About this time last year, I began to realize that despite my best efforts and positive outlook, my hard work and dedication to my education and my career were not bringing me the satisfaction or the fulfillment I had anticipated. I knew before I accepted my first job in Manhattan that the big-city, five day-a-week commute was not for me. But I did believe my passion for books and editing would make the hustle of New York City worth my time and discomfort. Within months I began to feel disheartened by the lifestyle -- by the daily reminders that I would always be rushing to play catch-up, that the email inbox would never clear, that there would never be enough hours in the work day to finish the list of tasks I'd laid out. I felt shattered by my own inability to rise to the task, to put on a happy face, to commit to the life I had said I had wanted.
Furthermore, there was an incessant nagging at the back of my brain (and at the very front of my heart) telling me that I was ignoring my passion and creativity. That I was rushing through the hours of my day without paying attention to my own and others' humanity. I was denying my urge to live every moment fully, to truly see the people in front of me, to breathe fresh air and smile into the sun -- these very basic, but very important things, that many of us give up in order to pay the bills, to succeed in the eyes of others, to accomplish our goals (rightfully so).

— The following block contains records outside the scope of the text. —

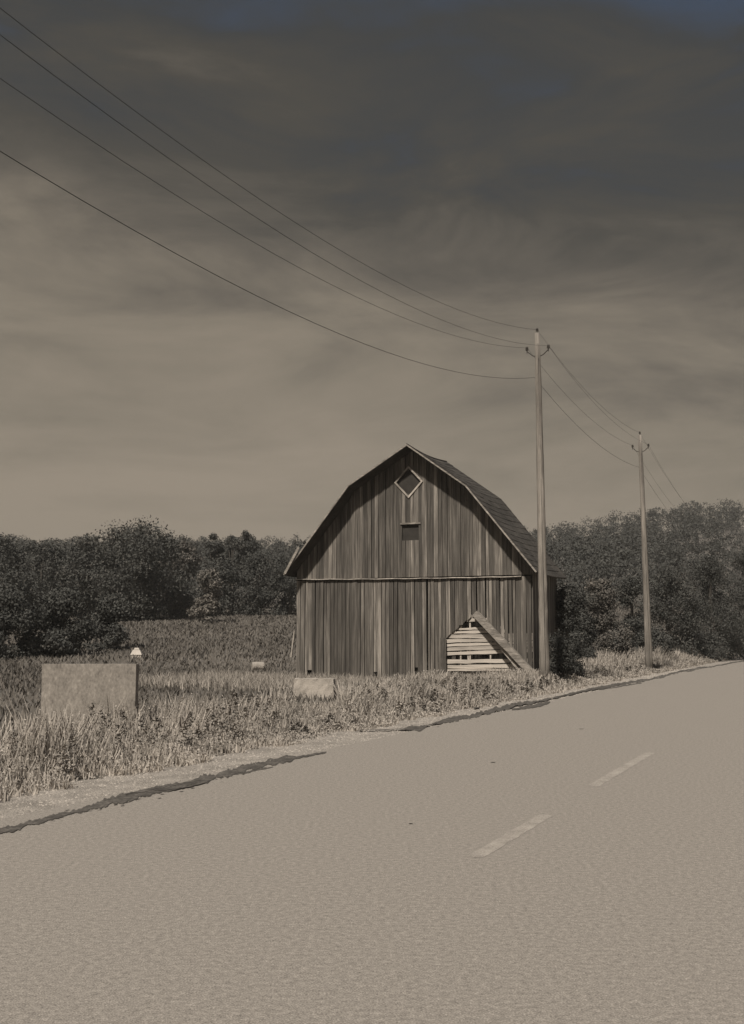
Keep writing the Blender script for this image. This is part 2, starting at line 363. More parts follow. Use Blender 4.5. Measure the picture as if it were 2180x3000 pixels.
# field behind: shorter, darker
n = 140000
y = 14 + (RNG.random(n)**.75)*135; x = (RNG.uniform(-420, 2600, n)-CX)/F*y; uu, vv = UV(x, y)
keep = (vv > 9.7+.13*np.clip(uu-13, -3, 30)+RNG.normal(0, .3, n)) & ~inbarn(uu, vv, .0); x, y = x[keep], y[keep]
h = (.10+.08*patch(x, y, 2.5, 1.))*(1+.006*y)*RNG.uniform(.6, 1.4, len(x))
tone = np.clip(.30+.35*patch(x, y, 5, .4)+.25*patch(x, y*3, 9, 2.)-.1+RNG.normal(0, .15, len(x)), 0, 1)
tag(blades('field_grass', x, y, h, .022+.0012*y, tone, 'field_blade', .9), 'short dark grass of the hay field behind the barn', 'grass', kind='stuff')
# matted short weeds beside the barn foot
n = 14000; u = RNG.uniform(30, 37.35, n); v = RNG.uniform(11, 22, n); x, y = u*SB-v*CB, u*CB+v*SB
tag(blades('barn_foot_grass', x, y, np.where(np.hypot((x+1.5)/1.6, (y-28)/5) < 1, .08, 1)*RNG.uniform(.12, .42, n), .022+0*x, np.clip(RNG.normal(.45, .2, n), 0, 1), 'blade', .6), 'rough weeds growing against the foot of the barn front', 'grass', kind='stuff')

# ------------------------------------------------------------------ barn
UF, UR, UB = 37.4, 36.75, 41.1                 # facade, front edge of the roof, back edge
barn = tag(empty('barn', P(UF, 14.2, -.05)), 'weathered grey gambrel roofed wooden barn with a torn triangular hole low in its front', 'barn')
B0 = barn.location.copy()
def bpart(name, vs, fs, m, parent=None, smooth=False):
    p = parent or barn; vs = [Vector(q)-B0 for q in vs]
    return pyd(name, vs, fs, m, p, smooth)
# roof profile, from the photograph's outline of the front edge
prof = [on_u(*q, UR) for q in ((832, 1684), (1020, 1423), (1192, 1303), (1365, 1423), (1572, 1676))]
prof_v = [q[0] for q in prof]; prof_z = [q[1] for q in prof]
def roof_z(v):                                   # underside of the roof above a given v
    return float(np.interp(v, prof_v[::-1], prof_z[::-1])) 
def fac(px, py, u=UF): return on_u(px, py, u)
vL = fac(868, 1850)[0]; vR = fac(1563, 1850)[0]
zbelt = .5*(fac(868, 1697)[1] + fac(1527, 1690)[1]); ridge_v, ridge_z = prof[2]
EYEB = -.05
# hole in the lower wall
hole = [fac(*q) for q in ((1292, 1990), (1300, 1935), (1308, 1862), (1345, 1832), (1387, 1798), (1440, 1852), (1500, 1915), (1545, 1965))]
hv = [q[0] for q in hole]; hz = [q[1] for q in hole]
def hole_top(v):
    if v > hv[0] or v < hv[-1]: return None
    return float(np.interp(v, hv[::-1], hz[::-1]))
door = [fac(1178, 1537), fac(1229, 1582)]        # small loft door: (v, z) corners
dia = [fac(1195, 1372), fac(1234, 1411), fac(1196, 1453), fac(1162, 1416)]
dcv = (dia[1][0]+dia[3][0])/2; dcz = (dia[0][1]+dia[2][1])/2; dhv = abs(dia[3][0]-dia[1][0])/2; dhz = (dia[0][1]-dia[2][1])/2
def plank(v0, v1, z0, z1a, z1b, z0b=None, dep=0.):
    """one upright board between v0>v1; its bottom z0 (z0b at v1), top z1a at v0, z1b at v1"""
    z0b = z0 if z0b is None else z0b; u = UF + dep + random.uniform(-.012, .012); tl = random.uniform(-.012, .012)
    poly = [P(u, v0, z0), P(u, v1, z0b), P(u+random.uniform(-.022, .006), v1+tl, z1b), P(u, v0+tl, z1a)]
    vs, fs = prism(poly, P(.024, 0)-P(0, 0)); bpart('plank', vs, fs, 'siding')
rr = random.Random(5)
v = vL
while v > vR + .05:                              # lower wall, 60 or so boards
    wdt = rr.choice((.125, .15, .155, .18)); v1 = max(v-wdt, vR); g = rr.choice((.004, .007, .012, .02, .03))
    vm = (v+v1)/2; ht = hole_top(vm); top = zbelt - .02
    low = -.05 + rr.uniform(0, .12) + (rr.random() < .22)*rr.uniform(.1, .5); g += (rr.random() < .10)*rr.uniform(.02, .05)
    if ht is not None:
        a, b = hole_top(v-g) or 0, hole_top(v1) or 0
        plank(v-g, v1, max(a, low)+rr.uniform(-.10, .03), top, top, max(b, low)+rr.uniform(-.10, .03))
    else: plank(v-g, v1, low, top, top)
    v = v1
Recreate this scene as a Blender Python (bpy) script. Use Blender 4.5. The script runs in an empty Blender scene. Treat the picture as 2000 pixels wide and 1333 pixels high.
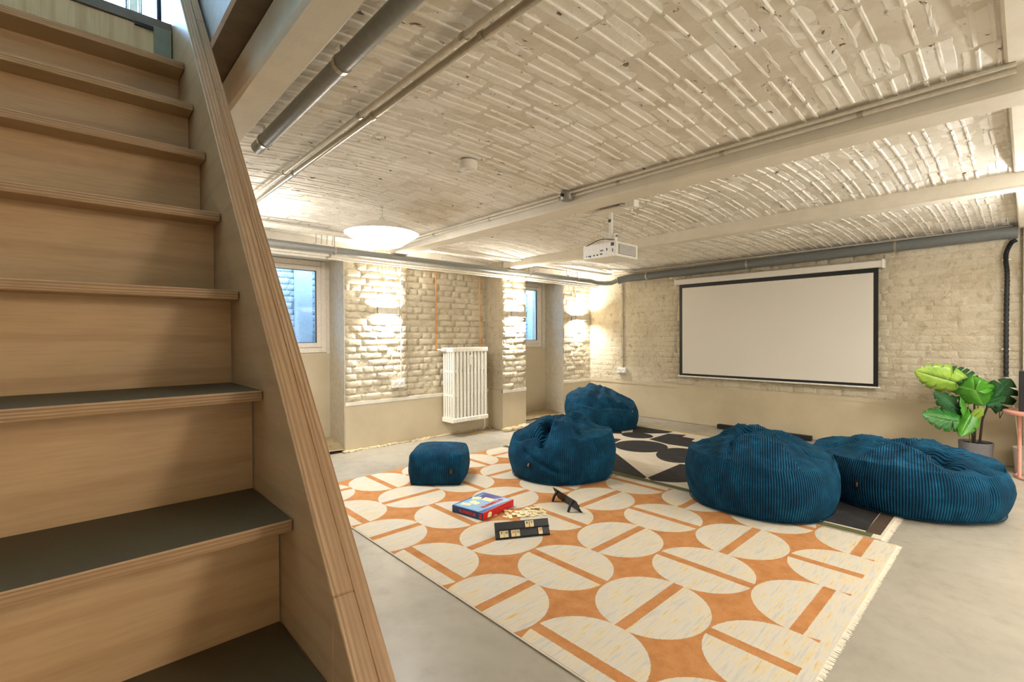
import bpy, bmesh, math, random
from mathutils import Vector, Matrix, noise
PI = math.pi
R = math.radians
SC = bpy.context.scene
COL = SC.collection
random.seed(7)

# ------------------------------------------------------------------ camera
cam_d = bpy.data.cameras.new('camera')
cam = bpy.data.objects.new('camera', cam_d)
COL.objects.link(cam)
cam_d.sensor_width = 36.0
cam_d.lens = 936.7 / 2000 * 36
cam_d.clip_start = 0.02
_y, _p, _r = R(47.0566), R(-0.5165), R(-0.2678)
_F = Vector((math.cos(_y) * math.cos(_p), math.sin(_y) * math.cos(_p), math.sin(_p)))
_x = Vector((math.sin(_y), -math.cos(_y), 0))
_u = _x.cross(_F)
_x2 = _x * math.cos(_r) + _u * math.sin(_r)
_u2 = _x2.cross(_F)
cam.matrix_world = Matrix(((_x2.x, _u2.x, -_F.x, 0), (_x2.y, _u2.y, -_F.y, 0), (_x2.z, _u2.z, -_F.z, 1.25), (0, 0, 0, 1)))
SC.camera = cam

# ------------------------------------------------------------------ world, exposure
W = bpy.data.worlds.new('World')
SC.world = W
W.use_nodes = True
W.node_tree.nodes['Background'].inputs[0].default_value = (0.36, 0.63, 1.0, 1)
W.node_tree.nodes['Background'].inputs[1].default_value = 12.0
SC.view_settings.view_transform = 'Standard'
SC.view_settings.look = 'None'
SC.view_settings.gamma = 1
SC.view_settings.use_curve_mapping = False
SC.view_settings.exposure = 0.97
PENDANT_EMIT = 26.0
WALL_LAMP_W = 9.0
WARM = (1.0, 0.995, 0.99)
UPLIGHT_W = 36.0

# ------------------------------------------------------------------ helpers
def lin(c):
    return tuple(((v / 255) / 12.92 if v / 255 < 0.04045 else ((v / 255 + 0.055) / 1.055) ** 2.4) for v in c) + (1,)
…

When approached with the opportunity to travel the United States for two months with my friend Libby and her friend David (I'd never even met him before agreeing to join them on the road!), I knew immediately it was an experience I wanted to have. I'd talked of driving across country since college, considered selling band-merch on tour, loved driving from New York to Florida as a child on family vacations. I began to recognize that, for me, what makes life worthwhile is waking up each day and staying true to the ideals I hold as truth. I believe we are all able to build the lives we seek, as long as we are willing to stand up for them and are willing to give ourselves the freedom to take the opportunities we truly desire.
And so here I am, just about a year out from that decision to walk away from my publishing carreer, about nine months from the date we left New York, and seven months from setting foot back in New York wondering where the heck do I go from here?
These last seven months I've let myself off the hook from answering to anyone else's expectations for me and my own plans for me, as well. I've woke when I wanted to, dressed how I wanted to, photographed, visited, played, sang, and enjoyed just being myself. I've started a freelance editing business; I've wanted many times to start a blog. But it wasn't until very recently that I finally found what my heart had been screaming inside about for so long.
And so here is my website, where I hope to share my photos and my art, and sometimes the stories that go along with them. (All photos are clickable, FYI, for a larger view.)
I'll start with this photo from early Summer 2013.
The afternoon I took this photo was overcast and stormy, though you likely hadn't guessed so by looking at this particular shot. It was late afternoon when I looked outside and saw storm clouds coming in from Northern Long Island. I grabbed my camera and figured I'd watch the clouds roll in over Jones Beach (on the bay side), listen to the rain, and simply just enjoy whatever mother nature decided to bring.
When I got to Jones, the sun rays were struggling to come through the clouds, though occasionally they did. I spent an hour or so taking photos of people fishing, seagulls flying around, a few kids paddle boarding, before the drizzle--and then full rain--started. I waited out the storm in my car for maybe a half-hour before the rain moved away out past the bay-side of Jones Beach and on to the ocean. As it did, the sun started to peak out creating a rainbow I could spy from my front windshield. It wasn't long before I couldn't stand to sit in the car any longer; I wrapped my camera in my sweatshirt and hopped back outside.
The last of the rain trickled out, and excited by both the rainbow and the impending sunset, I ran around the J.B. Bait and Tackle pier taking photos of everything I could. By the time I snapped this one, the sun was already sinking down, but I loved how the water of the bay reflected the yellows, pinks, and oranges of the sky above it.
I love the hard lines the dock creates here and the way the water shimmers with light. I try to edit most of my photos with a light hand, though this one I thought deserved a little extra vividness, as the afternoon was stunning to me from beginning to end -- from overcast, to cloudy, to storm, to rainbow, to sunset.
I'm sure I'll be posting more from this afternoon later down the line -- I just have too many favorites to choose fairly right now. : )
Thank you for making it to the end of the first post!